A Tip of the Cap to Respecting the Flag
Sept. 7, 2025
This is a tale about a cap, a cap with a patriotic twist.
I spotted it in a touristy-kind-of gift shop the other day. The khaki cap offers a nod to Boston on the edge of the brim, with USA displayed on the side. Much more noticeably the front panel sports the American flag in shiny white, charcoal and black. There’s not a hint of red or blue anywhere.
While I recognized some might see it as irreverent, I liked the subdued color scheme. To me anyway it softened the prominence of the flag. I was intrigued enough to ask my wife Wendy if she liked the cap. She did not.
You read two weeks ago about the dialogue between the two of us. Our custom of trying to arrive at some consensus, and guide our actions accordingly, doesn’t usually extend to our choice of apparel. Nonetheless, in the moment I accepted her verdict on the cap.
Wendy’s objection wasn’t about fashion. No matter the colors, she believes our flag has become too politicized.
In her mind MAGA hijacked the flag in the run-up to the 2024 election. American flags, many of them mounted next to Trump pennants, loudly whipped in the wind as rallies of pickup trucks rolled through city streets. No telling how many flags got shredded along the way but the commotion screamed the drivers’ evident regard for themselves as the true patriots in this country. It stuck in Wendy’s craw.
MAGA is hardly the first to exploit the flag for political purposes.
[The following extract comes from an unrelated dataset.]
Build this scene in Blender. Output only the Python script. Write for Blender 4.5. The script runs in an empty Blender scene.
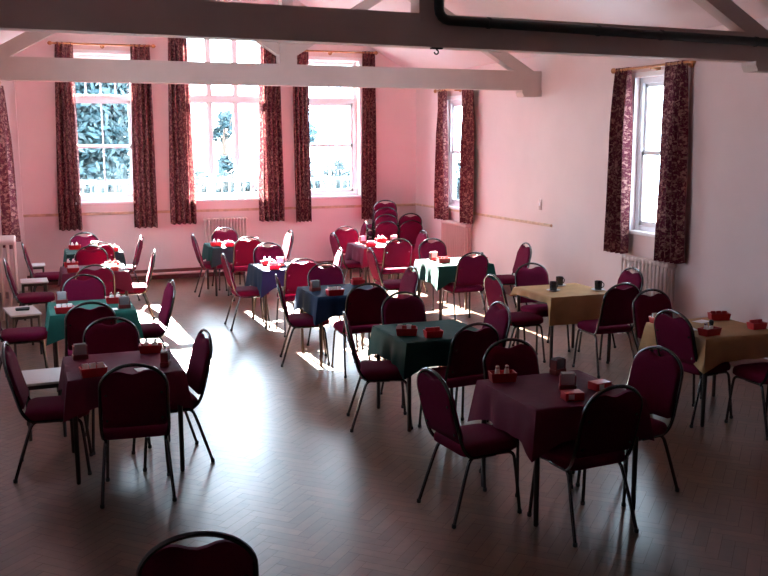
import bpy, bmesh, math, random
from mathutils import Vector, Matrix
random.seed(7)
C = bpy.context.scene.collection
PI = math.pi
R = math.radians

# ------------------------------------------------------------------ helpers
def tag(o, label=None, cat=None, group=None, kind=None):
    if label: o['label'] = label
    if cat: o['category'] = cat
    if group: o['group'] = group
    if kind: o['kind'] = kind
    return o

def empty(name, loc=(0, 0, 0), rz=0.0):
    o = bpy.data.objects.new(name, None)
    o.empty_display_size = .1
    C.objects.link(o)
    o.location = loc
    o.rotation_euler = (0, 0, rz)
    return o

def mesh_from(name, bm, mat, smooth=True, angle=40):
    bmesh.ops.recalc_face_normals(bm, faces=bm.faces[:])
    me = bpy.data.meshes.new(name)
    bm.to_mesh(me)
    bm.free()
    for m in (mat if isinstance(mat, (list, tuple)) else [mat]):
        me.materials.append(m)
    if smooth:
        for p in me.polygons: p.use_smooth = True
        try: me.set_sharp_from_angle(angle=R(angle))
        except Exception: pass
    return me

def link(name, me, parent=None):
    o = bpy.data.objects.new(name, me)
    C.objects.link(o)
    if parent: o.parent = parent
    return o

def obj(name, bm, mat, parent=None, smooth=True, angle=40):
    return link(name, mesh_from(name, bm, mat, smooth, angle), parent)

def box(bm, x0, x1, y0, y1, z0, z1, bevel=0.0, M=None):
    vs = [bm.verts.new((x, y, z)) for x in (x0, x1) for y in (y0, y1) for z in (z0, z1)]
    idx = [(0, 1, 3, 2), (4, 6, 7, 5), (0, 4, 5, 1), (2, 3, 7, 6), (0, 2, 6, 4), (1, 5, 7, 3)]
    fs = [bm.faces.new([vs[i] for i in f]) for f in idx]
    if bevel > 0:
        es = list({e for f in fs for e in f.edges})
        r = bmesh.ops.bevel(bm, geom=es, offset=bevel, segments=2, affect='EDGES', profile=.6)
        vs = list({v for f in r['faces'] for v in f.verts} | {v for v in vs if v.is_valid})
    if M is not None:
        for v in vs: v.co = M @ v.co
    return vs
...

The liberal counterculture has used it as a form of protest for many years. Flying the flag upside down. Burning or otherwise desecrating the flag over the Vietnam War, the policies of Ronald Reagan, Black Lives Matter, and so forth.
Our visit to the gift shop happened to come just a few days after President Trump issued an executive order, another in his continuing stream of executive orders, that takes exception to recent protests including those this summer in Los Angeles. A White House fact sheet complained the protests “featured flag burning alongside violent acts and other conduct threatening public safety.”
In response, the executive order seeks to “restore respect, pride, and sanctity to the American flag and prosecute those who desecrate this symbol of our freedom, identity, and strength to the fullest extent permissible.”
The order is largely for show. Prosecution to “the fullest extent possible” likely amounts to very little, in that the Supreme Court ruled in 1989 that flag burning is political expression protected by the First Amendment. Trump is not concerned so much about prosecution as he is about fanning the passions that he knows burn among the faithful.
A few years ago, one of the polls conducted by Our Common Purpose tested public perception of which traditions and institutions unite or divide us. “National symbols (e.g. the American flag)” finished a respectable 10th of the 28 possibilities.
Support though was not evenly distributed. The flag did well among older folks. It did less well among young people, those who rely on social media, and blacks. More germane here, it did well among conservatives and, in an overlapping demographic, among Republicans. It did less well among liberals and Democrats.
Sociologist Jonathan Haidt helps explain why in “The Righteous Mind,” his seminal work about how conservatives and liberals differ in their moral foundations. Early in the study, he sought reactions to a story about a woman who cut up an old flag to make rags. He reflected: “I also began to understand why the American culture wars involved so many battles over sacrilege. Is a flag just a piece of cloth, which can be burned as a form of protest? Or does each flag contain within it something nonmaterial such that when protesters burn it, they have done something bad?”
Haidt found sanctity is among the strong moral foundations for conservatives. Not so much for liberals.
Flag-burning protesters manage to quite vividly display their fury at the country letting them down, but they do themselves or their causes no favors. They would win more sympathy, and support, if they reversed their approach. Carrying the flag at their vanguard, in much the same manner as it is mounted on pickup trucks at Trump rallies, would send the message: “We are proud Americans, too. We deserve to be treated as such.”
My wife is absolutely correct. The flag doesn’t belong to one side or the other. It belongs to all of us.
The ultimate test is whether we treat it respectfully, which explains why I hesitated at the gift shop. Ever since the red, white and blue format was decreed by the Flag Act of 1777, Betsy Ross and her many successors have abided by the tradition. The purists likely won’t think of it this way, MAGA might not think of it this way, you might disagree, but the cap to me tastefully portrays patriotism without being too much in anyone’s face. No matter the colors, it honors the stars and stripes.
Having considered all of the above, with or without my wife’s blessing, days later I returned to the gift shop to purchase the cap.
— Richard Gilman
Hi Richard:
Your posting was successful in making me think about our American flag and what it means.
My first reaction is that a black and white stars and strip flag is not an American flag. Flags are composed of color shapes and symbols. The colors of the American flag are as important as the shapes and symbols on it. So I conclude you are not wearing a cap with an American flag on it.
However, that may be a rushed judgment on my part.
You made me wonder what a black and white stars and striped flag does represent. A quick search turned up this explanation: https://www.wikihow.com/Black-and-White-Flag-Meaning
You may be making a more political statement than you realized with your new cap from Boston.